### Exercise prompt
Please repeat the records below exactly, from the first line through the line containing "BARKD], 'yellow-green young pine')", and nothing more.

— start —

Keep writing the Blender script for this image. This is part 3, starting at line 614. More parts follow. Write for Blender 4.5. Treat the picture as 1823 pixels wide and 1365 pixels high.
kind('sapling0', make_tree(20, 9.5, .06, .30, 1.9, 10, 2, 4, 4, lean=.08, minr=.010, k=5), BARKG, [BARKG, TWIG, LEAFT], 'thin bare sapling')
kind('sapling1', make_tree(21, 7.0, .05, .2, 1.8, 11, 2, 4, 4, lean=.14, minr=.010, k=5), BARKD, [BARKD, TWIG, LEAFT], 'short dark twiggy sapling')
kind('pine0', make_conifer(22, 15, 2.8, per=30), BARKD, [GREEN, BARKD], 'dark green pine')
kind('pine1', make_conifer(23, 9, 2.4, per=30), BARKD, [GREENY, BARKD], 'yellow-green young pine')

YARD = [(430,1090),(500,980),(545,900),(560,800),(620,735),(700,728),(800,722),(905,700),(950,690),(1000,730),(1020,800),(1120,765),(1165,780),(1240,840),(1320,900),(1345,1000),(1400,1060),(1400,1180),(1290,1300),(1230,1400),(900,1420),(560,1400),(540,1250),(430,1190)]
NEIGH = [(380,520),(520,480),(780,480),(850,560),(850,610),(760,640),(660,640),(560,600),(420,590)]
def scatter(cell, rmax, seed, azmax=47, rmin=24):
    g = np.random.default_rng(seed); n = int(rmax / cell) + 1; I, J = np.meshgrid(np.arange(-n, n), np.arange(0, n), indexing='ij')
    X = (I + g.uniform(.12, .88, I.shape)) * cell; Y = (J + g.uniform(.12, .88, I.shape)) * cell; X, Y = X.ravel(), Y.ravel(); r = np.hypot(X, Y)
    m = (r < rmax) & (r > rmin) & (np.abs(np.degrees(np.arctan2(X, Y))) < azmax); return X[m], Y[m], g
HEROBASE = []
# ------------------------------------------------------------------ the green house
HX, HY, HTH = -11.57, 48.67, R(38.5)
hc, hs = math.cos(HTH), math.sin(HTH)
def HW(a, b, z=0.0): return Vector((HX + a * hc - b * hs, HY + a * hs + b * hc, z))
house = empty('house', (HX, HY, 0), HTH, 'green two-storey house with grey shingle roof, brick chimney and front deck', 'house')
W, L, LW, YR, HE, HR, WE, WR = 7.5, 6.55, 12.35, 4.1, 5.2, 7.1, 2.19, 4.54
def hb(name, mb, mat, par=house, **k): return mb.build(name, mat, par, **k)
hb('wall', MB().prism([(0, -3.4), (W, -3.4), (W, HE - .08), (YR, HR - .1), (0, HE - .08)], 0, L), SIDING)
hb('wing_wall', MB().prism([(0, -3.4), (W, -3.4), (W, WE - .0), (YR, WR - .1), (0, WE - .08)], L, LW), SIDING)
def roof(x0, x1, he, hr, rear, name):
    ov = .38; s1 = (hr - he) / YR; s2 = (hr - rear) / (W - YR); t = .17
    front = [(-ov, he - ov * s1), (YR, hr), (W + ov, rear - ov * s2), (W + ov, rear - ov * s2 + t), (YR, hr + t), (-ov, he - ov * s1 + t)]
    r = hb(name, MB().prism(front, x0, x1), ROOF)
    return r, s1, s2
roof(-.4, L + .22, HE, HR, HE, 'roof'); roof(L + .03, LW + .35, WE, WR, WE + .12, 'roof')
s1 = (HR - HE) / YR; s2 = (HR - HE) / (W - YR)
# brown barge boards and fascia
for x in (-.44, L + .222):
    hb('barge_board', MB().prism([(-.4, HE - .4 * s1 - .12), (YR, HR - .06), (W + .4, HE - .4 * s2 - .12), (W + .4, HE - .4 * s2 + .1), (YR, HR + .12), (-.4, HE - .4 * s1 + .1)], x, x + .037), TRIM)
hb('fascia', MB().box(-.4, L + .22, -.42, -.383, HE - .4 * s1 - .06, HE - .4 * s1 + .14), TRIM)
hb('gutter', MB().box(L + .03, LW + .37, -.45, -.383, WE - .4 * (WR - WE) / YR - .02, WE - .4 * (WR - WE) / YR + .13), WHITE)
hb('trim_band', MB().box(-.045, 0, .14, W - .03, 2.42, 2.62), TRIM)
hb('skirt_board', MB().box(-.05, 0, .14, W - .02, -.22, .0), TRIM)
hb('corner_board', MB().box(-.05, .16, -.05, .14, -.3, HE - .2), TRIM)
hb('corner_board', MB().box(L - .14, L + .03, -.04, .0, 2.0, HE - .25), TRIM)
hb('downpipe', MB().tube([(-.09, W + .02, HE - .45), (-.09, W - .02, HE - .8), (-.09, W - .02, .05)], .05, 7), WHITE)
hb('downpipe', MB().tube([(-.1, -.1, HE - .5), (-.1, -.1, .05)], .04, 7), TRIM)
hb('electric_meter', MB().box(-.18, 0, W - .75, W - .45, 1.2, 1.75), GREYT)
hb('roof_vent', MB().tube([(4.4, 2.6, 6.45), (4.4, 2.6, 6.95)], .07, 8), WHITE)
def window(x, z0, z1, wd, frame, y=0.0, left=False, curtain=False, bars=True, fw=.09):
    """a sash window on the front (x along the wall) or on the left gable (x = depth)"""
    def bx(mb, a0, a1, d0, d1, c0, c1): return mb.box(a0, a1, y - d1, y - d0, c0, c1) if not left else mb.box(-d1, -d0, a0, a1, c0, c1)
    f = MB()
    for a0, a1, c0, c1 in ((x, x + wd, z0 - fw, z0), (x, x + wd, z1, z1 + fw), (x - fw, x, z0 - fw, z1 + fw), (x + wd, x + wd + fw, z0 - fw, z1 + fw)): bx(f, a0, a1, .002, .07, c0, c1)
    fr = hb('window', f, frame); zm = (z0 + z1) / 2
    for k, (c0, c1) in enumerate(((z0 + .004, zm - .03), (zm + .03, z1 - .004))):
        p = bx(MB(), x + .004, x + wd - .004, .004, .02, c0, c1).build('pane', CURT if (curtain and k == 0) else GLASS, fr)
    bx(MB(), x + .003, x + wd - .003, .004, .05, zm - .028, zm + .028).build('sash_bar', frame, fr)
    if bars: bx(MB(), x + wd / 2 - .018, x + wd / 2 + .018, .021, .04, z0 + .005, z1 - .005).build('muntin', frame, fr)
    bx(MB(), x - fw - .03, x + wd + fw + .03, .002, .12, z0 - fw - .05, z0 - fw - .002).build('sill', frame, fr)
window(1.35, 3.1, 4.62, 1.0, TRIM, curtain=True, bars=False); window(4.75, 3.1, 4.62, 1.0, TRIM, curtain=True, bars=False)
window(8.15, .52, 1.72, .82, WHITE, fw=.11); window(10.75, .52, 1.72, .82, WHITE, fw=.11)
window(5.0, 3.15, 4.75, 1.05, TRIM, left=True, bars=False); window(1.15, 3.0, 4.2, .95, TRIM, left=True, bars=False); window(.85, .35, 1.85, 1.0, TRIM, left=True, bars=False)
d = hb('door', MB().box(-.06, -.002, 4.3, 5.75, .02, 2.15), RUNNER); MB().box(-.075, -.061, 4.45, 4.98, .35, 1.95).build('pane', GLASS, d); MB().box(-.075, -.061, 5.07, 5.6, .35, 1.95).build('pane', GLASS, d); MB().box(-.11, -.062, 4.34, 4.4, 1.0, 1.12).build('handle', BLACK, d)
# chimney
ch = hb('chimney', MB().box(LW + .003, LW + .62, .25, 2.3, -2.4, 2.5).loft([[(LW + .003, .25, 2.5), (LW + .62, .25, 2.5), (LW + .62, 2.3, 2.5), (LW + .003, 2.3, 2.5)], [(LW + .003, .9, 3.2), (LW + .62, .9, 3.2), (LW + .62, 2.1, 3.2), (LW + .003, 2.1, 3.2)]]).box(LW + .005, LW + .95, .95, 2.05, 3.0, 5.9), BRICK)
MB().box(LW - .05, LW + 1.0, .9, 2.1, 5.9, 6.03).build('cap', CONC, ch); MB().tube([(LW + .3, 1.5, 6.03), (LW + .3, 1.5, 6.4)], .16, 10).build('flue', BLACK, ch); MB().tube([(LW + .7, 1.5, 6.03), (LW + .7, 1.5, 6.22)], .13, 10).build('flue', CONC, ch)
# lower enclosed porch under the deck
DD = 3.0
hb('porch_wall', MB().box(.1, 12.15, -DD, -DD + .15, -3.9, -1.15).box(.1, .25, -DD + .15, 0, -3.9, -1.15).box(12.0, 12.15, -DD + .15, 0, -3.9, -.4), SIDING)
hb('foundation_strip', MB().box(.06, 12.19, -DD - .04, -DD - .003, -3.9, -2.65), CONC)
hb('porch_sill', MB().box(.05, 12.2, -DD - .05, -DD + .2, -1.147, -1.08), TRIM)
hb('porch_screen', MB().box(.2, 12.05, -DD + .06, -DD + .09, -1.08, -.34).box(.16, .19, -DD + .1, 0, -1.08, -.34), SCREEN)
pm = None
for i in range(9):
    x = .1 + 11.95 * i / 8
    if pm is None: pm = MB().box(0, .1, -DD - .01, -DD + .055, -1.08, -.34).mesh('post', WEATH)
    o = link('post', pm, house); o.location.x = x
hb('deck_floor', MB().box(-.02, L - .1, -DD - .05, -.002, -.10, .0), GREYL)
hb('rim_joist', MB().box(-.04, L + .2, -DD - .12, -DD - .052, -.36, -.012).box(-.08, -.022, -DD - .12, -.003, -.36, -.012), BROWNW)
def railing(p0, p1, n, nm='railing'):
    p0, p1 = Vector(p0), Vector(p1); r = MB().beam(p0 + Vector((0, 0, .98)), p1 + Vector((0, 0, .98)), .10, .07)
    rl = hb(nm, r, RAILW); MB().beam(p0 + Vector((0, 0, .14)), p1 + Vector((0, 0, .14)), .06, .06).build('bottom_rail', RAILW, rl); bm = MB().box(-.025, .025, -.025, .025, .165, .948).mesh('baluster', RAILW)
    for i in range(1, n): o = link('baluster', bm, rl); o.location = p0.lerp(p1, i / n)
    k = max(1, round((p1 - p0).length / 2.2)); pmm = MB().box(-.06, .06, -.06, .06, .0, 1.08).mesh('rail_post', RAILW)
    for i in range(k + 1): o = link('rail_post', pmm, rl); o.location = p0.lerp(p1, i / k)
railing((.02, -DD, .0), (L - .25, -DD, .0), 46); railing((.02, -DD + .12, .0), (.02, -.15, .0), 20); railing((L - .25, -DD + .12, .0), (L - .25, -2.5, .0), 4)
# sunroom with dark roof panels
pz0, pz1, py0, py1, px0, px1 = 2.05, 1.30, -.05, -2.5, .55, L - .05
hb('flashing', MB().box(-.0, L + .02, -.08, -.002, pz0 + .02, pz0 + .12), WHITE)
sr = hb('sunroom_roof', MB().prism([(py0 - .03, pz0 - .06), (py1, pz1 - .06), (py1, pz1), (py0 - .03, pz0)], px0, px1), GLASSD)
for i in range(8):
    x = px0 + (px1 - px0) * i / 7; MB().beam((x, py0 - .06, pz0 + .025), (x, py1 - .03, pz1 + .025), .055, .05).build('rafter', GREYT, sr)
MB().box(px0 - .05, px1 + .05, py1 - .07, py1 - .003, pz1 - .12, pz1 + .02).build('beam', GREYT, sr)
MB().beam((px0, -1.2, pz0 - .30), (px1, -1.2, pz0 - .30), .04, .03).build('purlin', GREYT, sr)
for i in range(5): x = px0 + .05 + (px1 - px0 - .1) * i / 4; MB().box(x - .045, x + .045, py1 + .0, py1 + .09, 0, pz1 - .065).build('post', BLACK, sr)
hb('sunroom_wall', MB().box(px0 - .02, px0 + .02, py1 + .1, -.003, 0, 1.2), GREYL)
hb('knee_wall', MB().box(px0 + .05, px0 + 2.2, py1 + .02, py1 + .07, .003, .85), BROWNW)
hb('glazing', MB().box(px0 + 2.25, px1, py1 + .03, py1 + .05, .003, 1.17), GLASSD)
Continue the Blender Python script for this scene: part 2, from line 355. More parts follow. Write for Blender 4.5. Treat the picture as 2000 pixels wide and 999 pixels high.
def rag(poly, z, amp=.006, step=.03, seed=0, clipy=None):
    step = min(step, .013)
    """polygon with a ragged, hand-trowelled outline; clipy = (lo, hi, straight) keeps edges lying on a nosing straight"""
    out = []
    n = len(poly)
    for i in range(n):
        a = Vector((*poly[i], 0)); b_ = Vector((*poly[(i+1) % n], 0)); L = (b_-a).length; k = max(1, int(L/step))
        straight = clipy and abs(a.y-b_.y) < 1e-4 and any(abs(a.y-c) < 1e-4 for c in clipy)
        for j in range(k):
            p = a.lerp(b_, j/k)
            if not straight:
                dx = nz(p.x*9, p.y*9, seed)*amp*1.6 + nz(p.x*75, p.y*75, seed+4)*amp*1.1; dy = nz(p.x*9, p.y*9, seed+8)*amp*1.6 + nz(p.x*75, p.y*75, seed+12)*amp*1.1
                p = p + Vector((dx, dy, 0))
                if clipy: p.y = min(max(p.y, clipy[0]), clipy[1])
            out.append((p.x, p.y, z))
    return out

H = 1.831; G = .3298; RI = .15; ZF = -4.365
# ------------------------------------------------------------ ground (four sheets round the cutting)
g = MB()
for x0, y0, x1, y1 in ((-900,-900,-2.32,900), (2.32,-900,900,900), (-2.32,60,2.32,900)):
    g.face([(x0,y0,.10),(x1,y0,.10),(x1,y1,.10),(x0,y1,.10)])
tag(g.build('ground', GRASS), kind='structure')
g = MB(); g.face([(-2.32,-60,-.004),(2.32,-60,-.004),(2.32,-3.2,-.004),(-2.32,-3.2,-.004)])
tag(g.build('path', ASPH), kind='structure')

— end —

### Response to this task
Keep writing the Blender script for this image. This is part 3, starting at line 614. More parts follow. Write for Blender 4.5. Treat the picture as 1823 pixels wide and 1365 pixels high.
kind('sapling0', make_tree(20, 9.5, .06, .30, 1.9, 10, 2, 4, 4, lean=.08, minr=.010, k=5), BARKG, [BARKG, TWIG, LEAFT], 'thin bare sapling')
kind('sapling1', make_tree(21, 7.0, .05, .2, 1.8, 11, 2, 4, 4, lean=.14, minr=.010, k=5), BARKD, [BARKD, TWIG, LEAFT], 'short dark twiggy sapling')
kind('pine0', make_conifer(22, 15, 2.8, per=30), BARKD, [GREEN, BARKD], 'dark green pine')
kind('pine1', make_conifer(23, 9, 2.4, per=30), BARKD, [GREENY, BARKD], 'yellow-green young pine')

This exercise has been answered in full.